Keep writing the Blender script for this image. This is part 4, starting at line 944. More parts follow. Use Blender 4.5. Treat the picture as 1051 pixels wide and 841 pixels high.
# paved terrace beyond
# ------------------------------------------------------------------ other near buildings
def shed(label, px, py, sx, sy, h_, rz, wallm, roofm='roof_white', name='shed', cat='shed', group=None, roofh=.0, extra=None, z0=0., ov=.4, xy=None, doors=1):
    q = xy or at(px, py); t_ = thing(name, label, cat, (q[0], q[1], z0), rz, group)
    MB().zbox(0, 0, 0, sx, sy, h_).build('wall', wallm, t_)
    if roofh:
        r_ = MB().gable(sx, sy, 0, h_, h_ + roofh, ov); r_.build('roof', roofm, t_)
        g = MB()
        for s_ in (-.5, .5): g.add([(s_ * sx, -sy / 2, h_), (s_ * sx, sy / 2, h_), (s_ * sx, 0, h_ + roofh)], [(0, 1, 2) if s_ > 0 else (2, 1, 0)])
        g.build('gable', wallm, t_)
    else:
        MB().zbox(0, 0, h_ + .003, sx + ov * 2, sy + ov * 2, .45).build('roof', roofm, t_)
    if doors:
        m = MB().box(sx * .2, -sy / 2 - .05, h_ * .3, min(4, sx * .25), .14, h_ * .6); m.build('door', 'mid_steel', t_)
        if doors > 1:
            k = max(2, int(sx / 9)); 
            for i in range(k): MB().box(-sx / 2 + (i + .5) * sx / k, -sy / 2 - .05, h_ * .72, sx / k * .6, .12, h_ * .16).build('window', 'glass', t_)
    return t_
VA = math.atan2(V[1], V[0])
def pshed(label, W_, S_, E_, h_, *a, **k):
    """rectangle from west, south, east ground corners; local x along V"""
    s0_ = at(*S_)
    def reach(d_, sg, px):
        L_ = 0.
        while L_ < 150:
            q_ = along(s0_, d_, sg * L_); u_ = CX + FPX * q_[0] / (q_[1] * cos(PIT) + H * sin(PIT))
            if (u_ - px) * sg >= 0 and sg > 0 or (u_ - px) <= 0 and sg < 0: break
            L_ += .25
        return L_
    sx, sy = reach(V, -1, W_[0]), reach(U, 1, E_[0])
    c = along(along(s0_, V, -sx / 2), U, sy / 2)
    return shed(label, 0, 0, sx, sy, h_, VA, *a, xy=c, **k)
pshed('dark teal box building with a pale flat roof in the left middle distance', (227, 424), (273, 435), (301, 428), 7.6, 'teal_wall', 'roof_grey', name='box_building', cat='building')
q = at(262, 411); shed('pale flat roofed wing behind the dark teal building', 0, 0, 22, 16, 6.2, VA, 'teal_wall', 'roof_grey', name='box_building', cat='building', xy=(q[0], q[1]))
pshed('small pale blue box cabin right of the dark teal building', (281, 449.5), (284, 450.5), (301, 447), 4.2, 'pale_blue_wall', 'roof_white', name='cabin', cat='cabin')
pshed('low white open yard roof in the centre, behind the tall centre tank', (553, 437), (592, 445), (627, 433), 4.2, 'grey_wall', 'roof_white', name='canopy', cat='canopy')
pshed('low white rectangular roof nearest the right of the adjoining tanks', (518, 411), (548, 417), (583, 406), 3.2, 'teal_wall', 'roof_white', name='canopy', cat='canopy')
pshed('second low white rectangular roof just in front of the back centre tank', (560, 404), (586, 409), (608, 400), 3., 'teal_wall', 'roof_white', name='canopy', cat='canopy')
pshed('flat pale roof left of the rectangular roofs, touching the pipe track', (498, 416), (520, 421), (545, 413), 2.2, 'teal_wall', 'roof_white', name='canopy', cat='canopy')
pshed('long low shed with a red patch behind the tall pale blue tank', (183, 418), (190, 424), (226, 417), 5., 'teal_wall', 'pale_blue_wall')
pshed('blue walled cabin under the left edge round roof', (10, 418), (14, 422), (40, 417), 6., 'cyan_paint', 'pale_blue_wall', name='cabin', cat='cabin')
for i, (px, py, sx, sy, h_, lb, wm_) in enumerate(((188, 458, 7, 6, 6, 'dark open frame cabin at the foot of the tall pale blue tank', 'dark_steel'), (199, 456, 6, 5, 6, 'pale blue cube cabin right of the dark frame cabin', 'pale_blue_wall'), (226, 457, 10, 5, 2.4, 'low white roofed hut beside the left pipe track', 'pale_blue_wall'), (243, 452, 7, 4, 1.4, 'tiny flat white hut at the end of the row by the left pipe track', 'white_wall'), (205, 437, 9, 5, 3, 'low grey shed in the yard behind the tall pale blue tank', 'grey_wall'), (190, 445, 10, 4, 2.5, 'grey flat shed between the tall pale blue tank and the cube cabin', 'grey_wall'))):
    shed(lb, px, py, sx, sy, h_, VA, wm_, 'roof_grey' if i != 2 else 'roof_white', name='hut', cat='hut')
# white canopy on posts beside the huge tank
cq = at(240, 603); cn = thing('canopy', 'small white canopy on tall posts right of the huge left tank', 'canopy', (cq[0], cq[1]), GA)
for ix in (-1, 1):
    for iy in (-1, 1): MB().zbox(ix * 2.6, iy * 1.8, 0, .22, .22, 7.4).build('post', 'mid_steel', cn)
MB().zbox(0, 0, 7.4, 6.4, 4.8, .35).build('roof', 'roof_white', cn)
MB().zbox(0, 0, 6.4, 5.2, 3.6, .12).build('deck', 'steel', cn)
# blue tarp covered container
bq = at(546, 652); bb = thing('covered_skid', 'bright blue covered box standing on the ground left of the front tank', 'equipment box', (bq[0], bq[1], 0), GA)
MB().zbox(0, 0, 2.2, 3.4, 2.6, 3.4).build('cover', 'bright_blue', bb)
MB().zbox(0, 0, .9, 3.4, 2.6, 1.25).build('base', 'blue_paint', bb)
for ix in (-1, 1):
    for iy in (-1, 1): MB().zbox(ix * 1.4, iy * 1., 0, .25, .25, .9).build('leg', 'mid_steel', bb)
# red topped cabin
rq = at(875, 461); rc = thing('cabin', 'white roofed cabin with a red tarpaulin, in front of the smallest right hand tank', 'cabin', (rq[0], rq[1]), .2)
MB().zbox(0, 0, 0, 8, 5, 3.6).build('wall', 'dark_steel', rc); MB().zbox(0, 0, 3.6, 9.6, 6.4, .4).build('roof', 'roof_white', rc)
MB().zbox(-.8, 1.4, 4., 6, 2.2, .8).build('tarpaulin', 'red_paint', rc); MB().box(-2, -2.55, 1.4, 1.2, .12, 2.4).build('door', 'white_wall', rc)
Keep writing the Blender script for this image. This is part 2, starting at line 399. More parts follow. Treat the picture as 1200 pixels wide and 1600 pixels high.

> WRITTEN TASK
Reproduce the records word for word.

> ANSWER TO THE TASK
Keep writing the Blender script for this image. This is part 4, starting at line 944. More parts follow. Use Blender 4.5. Treat the picture as 1051 pixels wide and 841 pixels high.
# paved terrace beyond
# ------------------------------------------------------------------ other near buildings
def shed(label, px, py, sx, sy, h_, rz, wallm, roofm='roof_white', name='shed', cat='shed', group=None, roofh=.0, extra=None, z0=0., ov=.4, xy=None, doors=1):
    q = xy or at(px, py); t_ = thing(name, label, cat, (q[0], q[1], z0), rz, group)
    MB().zbox(0, 0, 0, sx, sy, h_).build('wall', wallm, t_)
    if roofh:
        r_ = MB().gable(sx, sy, 0, h_, h_ + roofh, ov); r_.build('roof', roofm, t_)
        g = MB()
        for s_ in (-.5, .5): g.add([(s_ * sx, -sy / 2, h_), (s_ * sx, sy / 2, h_), (s_ * sx, 0, h_ + roofh)], [(0, 1, 2) if s_ > 0 else (2, 1, 0)])
        g.build('gable', wallm, t_)
    else:
        MB().zbox(0, 0, h_ + .003, sx + ov * 2, sy + ov * 2, .45).build('roof', roofm, t_)
    if doors:
        m = MB().box(sx * .2, -sy / 2 - .05, h_ * .3, min(4, sx * .25), .14, h_ * .6); m.build('door', 'mid_steel', t_)
        if doors > 1:
            k = max(2, int(sx / 9)); 
            for i in range(k): MB().box(-sx / 2 + (i + .5) * sx / k, -sy / 2 - .05, h_ * .72, sx / k * .6, .12, h_ * .16).build('window', 'glass', t_)
    return t_
VA = math.atan2(V[1], V[0])
def pshed(label, W_, S_, E_, h_, *a, **k):
    """rectangle from west, south, east ground corners; local x along V"""
    s0_ = at(*S_)
    def reach(d_, sg, px):
        L_ = 0.
        while L_ < 150:
            q_ = along(s0_, d_, sg * L_); u_ = CX + FPX * q_[0] / (q_[1] * cos(PIT) + H * sin(PIT))
            if (u_ - px) * sg >= 0 and sg > 0 or (u_ - px) <= 0 and sg < 0: break
            L_ += .25
        return L_
    sx, sy = reach(V, -1, W_[0]), reach(U, 1, E_[0])
    c = along(along(s0_, V, -sx / 2), U, sy / 2)
    return shed(label, 0, 0, sx, sy, h_, VA, *a, xy=c, **k)
pshed('dark teal box building with a pale flat roof in the left middle distance', (227, 424), (273, 435), (301, 428), 7.6, 'teal_wall', 'roof_grey', name='box_building', cat='building')
q = at(262, 411); shed('pale flat roofed wing behind the dark teal building', 0, 0, 22, 16, 6.2, VA, 'teal_wall', 'roof_grey', name='box_building', cat='building', xy=(q[0], q[1]))
pshed('small pale blue box cabin right of the dark teal building', (281, 449.5), (284, 450.5), (301, 447), 4.2, 'pale_blue_wall', 'roof_white', name='cabin', cat='cabin')
pshed('low white open yard roof in the centre, behind the tall centre tank', (553, 437), (592, 445), (627, 433), 4.2, 'grey_wall', 'roof_white', name='canopy', cat='canopy')
pshed('low white rectangular roof nearest the right of the adjoining tanks', (518, 411), (548, 417), (583, 406), 3.2, 'teal_wall', 'roof_white', name='canopy', cat='canopy')
pshed('second low white rectangular roof just in front of the back centre tank', (560, 404), (586, 409), (608, 400), 3., 'teal_wall', 'roof_white', name='canopy', cat='canopy')
pshed('flat pale roof left of the rectangular roofs, touching the pipe track', (498, 416), (520, 421), (545, 413), 2.2, 'teal_wall', 'roof_white', name='canopy', cat='canopy')
pshed('long low shed with a red patch behind the tall pale blue tank', (183, 418), (190, 424), (226, 417), 5., 'teal_wall', 'pale_blue_wall')
pshed('blue walled cabin under the left edge round roof', (10, 418), (14, 422), (40, 417), 6., 'cyan_paint', 'pale_blue_wall', name='cabin', cat='cabin')
for i, (px, py, sx, sy, h_, lb, wm_) in enumerate(((188, 458, 7, 6, 6, 'dark open frame cabin at the foot of the tall pale blue tank', 'dark_steel'), (199, 456, 6, 5, 6, 'pale blue cube cabin right of the dark frame cabin', 'pale_blue_wall'), (226, 457, 10, 5, 2.4, 'low white roofed hut beside the left pipe track', 'pale_blue_wall'), (243, 452, 7, 4, 1.4, 'tiny flat white hut at the end of the row by the left pipe track', 'white_wall'), (205, 437, 9, 5, 3, 'low grey shed in the yard behind the tall pale blue tank', 'grey_wall'), (190, 445, 10, 4, 2.5, 'grey flat shed between the tall pale blue tank and the cube cabin', 'grey_wall'))):
    shed(lb, px, py, sx, sy, h_, VA, wm_, 'roof_grey' if i != 2 else 'roof_white', name='hut', cat='hut')
# white canopy on posts beside the huge tank
cq = at(240, 603); cn = thing('canopy', 'small white canopy on tall posts right of the huge left tank', 'canopy', (cq[0], cq[1]), GA)
for ix in (-1, 1):
    for iy in (-1, 1): MB().zbox(ix * 2.6, iy * 1.8, 0, .22, .22, 7.4).build('post', 'mid_steel', cn)
MB().zbox(0, 0, 7.4, 6.4, 4.8, .35).build('roof', 'roof_white', cn)
MB().zbox(0, 0, 6.4, 5.2, 3.6, .12).build('deck', 'steel', cn)
# blue tarp covered container
bq = at(546, 652); bb = thing('covered_skid', 'bright blue covered box standing on the ground left of the front tank', 'equipment box', (bq[0], bq[1], 0), GA)
MB().zbox(0, 0, 2.2, 3.4, 2.6, 3.4).build('cover', 'bright_blue', bb)
MB().zbox(0, 0, .9, 3.4, 2.6, 1.25).build('base', 'blue_paint', bb)
for ix in (-1, 1):
    for iy in (-1, 1): MB().zbox(ix * 1.4, iy * 1., 0, .25, .25, .9).build('leg', 'mid_steel', bb)
# red topped cabin
rq = at(875, 461); rc = thing('cabin', 'white roofed cabin with a red tarpaulin, in front of the smallest right hand tank', 'cabin', (rq[0], rq[1]), .2)
MB().zbox(0, 0, 0, 8, 5, 3.6).build('wall', 'dark_steel', rc); MB().zbox(0, 0, 3.6, 9.6, 6.4, .4).build('roof', 'roof_white', rc)
MB().zbox(-.8, 1.4, 4., 6, 2.2, .8).build('tarpaulin', 'red_paint', rc); MB().box(-2, -2.55, 1.4, 1.2, .12, 2.4).build('door', 'white_wall', rc)
Keep writing the Blender script for this image. This is part 2, starting at line 399. More parts follow. Treat the picture as 1200 pixels wide and 1600 pixels high.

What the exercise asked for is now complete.